Jacob Chancellor is a Creative Producer and the author of Leading Creative People, which teaches people how to manage creative ideas, how to foster an environment for creativity to flourish, and how to ensure longevity for our teams.
Here he explains why experience stagers may actually be creating what Foucault called “heterotopias”: magical, meaningful spaces that exist outside of the mainstream and have their own set of rules and rituals.
According to Michel Foucault’s 1967 theory of Heterotopia, a Heterotopia is a physical (or sometimes conceptual) space that exists outside of mainstream society: one that has its own unique rules, meanings, and functions.
These Heterotopias are known individually as an “other space”, taking the idea of the “third space” one step further. These spaces take one out of normal, everyday life and into a place of psychological and emotional escape that offers, among many things, a personalized experience. In many ways, theme parks, immersive theatre, and select additional artistic immersive experiences can be considered Heterotopias.
Theme Parks As Heterotopias
Theme parks are physical spaces that are designed to transport visitors to different worlds or environments, each with its own set of rules, meanings, and functions – or their own unique set of values.
Visitors to a theme park enter into a different reality where they are encouraged to suspend their disbelief and immerse themselves in the experience. The rules of the outside world do not apply within the theme park, as visitors are given a set of rules and guidelines which are specific to the park’s environment.
We, as visitors of the park, accept these rules and guidelines as the guiding social expectations of the space and play within them. Even those who choose to break such rules, like those who break into backstage areas or closed attractions, or even jump ahead within a queue, are still acknowledging the preferred rules of the space and are choosing to act deviant of those rules.
Existing Outside Of Time And Space
Additionally, Foucault discuses how Heterotopias offer a breakage of time to its occupants. I can personally attest to stepping into a theme park, and after experiencing attractions, entertainment, food and drink, and shopping, have found myself with a total lost sense of time. Time, and the everyday “mundane” aspects of life, tend to melt away as I decide to play within these juxtaposed spaces.
A Heterotopia is filled with juxtaposed, or contrasting, elements, whether conceptual (a medieval fantasy village in the middle of a Florida swamp) or physical (a large, 4D, European castle area with a 3D film attraction inside set to orchestral music). And yet, we accept those contrasting truths within the confines of the artistic experiential space.

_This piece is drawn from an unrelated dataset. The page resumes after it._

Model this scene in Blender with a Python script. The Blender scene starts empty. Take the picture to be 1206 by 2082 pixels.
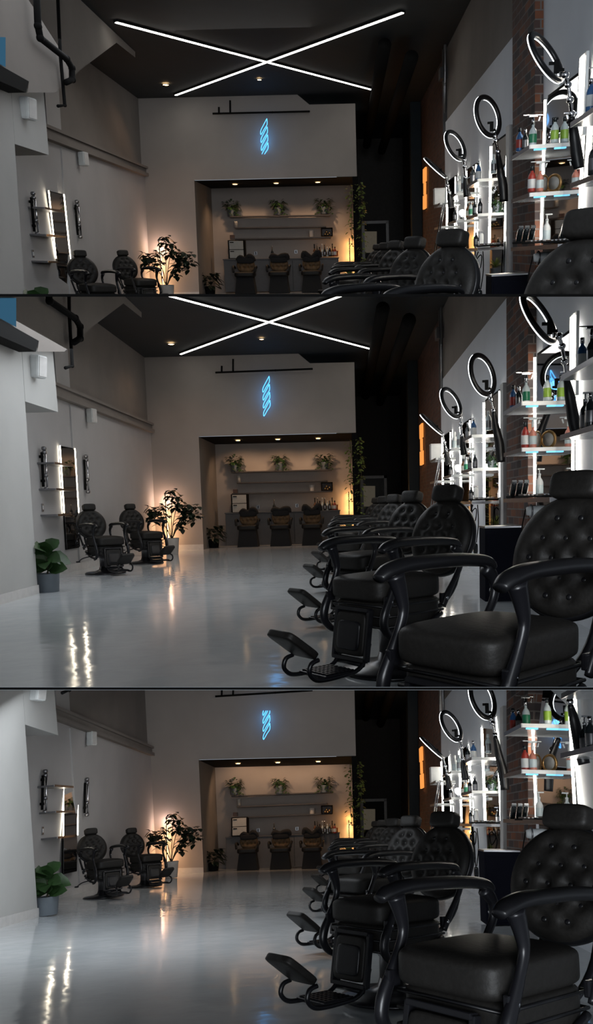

Heterotopias are also both open and closed. They are (almost always) real places that we can see. Driving up to the “big one” in central Florida, participants can see that large European castle – open – but are unable to enter the place unless they have access (tickets) – closed.
The Multiplicity Of Meanings
But by far the biggest piece of Heterotopia, one which elevates an experience to this next level, is the meaning in which it gives those who participate. Heterotopias are meaningful places – and they mean different things to the different societies or factions of people who enter them.
I’ve seen some people cry when they see that big European castle for the first time, and I’ve seen some people roll their eyes. Inside that fantasy magical park, some people dress up in outfits that hint at their favorite characters, while others wear t-shirts that crack jokes at how expensive their day has been. Different types of people and communities with different meanings and relationships exist within the space.
The folks at Meow Wolf produce Heterotopia, and so do those at Punchdrunk. These are artistic experiences within a space that become meaningful to those who enter it.
Elevating The Oridinary To The Extraordinary
Heterotopia experiences can exist in other spaces as well, not just within artistic experiences. Target is a consumer-based Heterotopia. The brightly-lit, not-just-grocery store offers a place of escapism for some, rather than an ordinary place for shopping.
I know people who go to Target because they just want to go, not because they necessarily need to shop for an item. Starbucks is also a place where different people go for different reasons, many because it is familiar and welcoming. Starbucks not only has turned the coffee bean into an experience (as spoken by Joe Pine), but has turned the coffee shop experience into a meaningful place. That is Heterotopia.
In many ways, these elevated experiences are real examples of the Heterotopias that Foucault describes, providing visitors with a unique and immersive experience that exists outside of mainstream society.
By creating a physical space that is separate from the outside world, stagers of Heterotopia provide visitors with a place to escape to and explore within. We, as experience designers, stagers, makers, and dreamers, should aim to create Heterotopias where visitors can experience something at a deep, emotional level.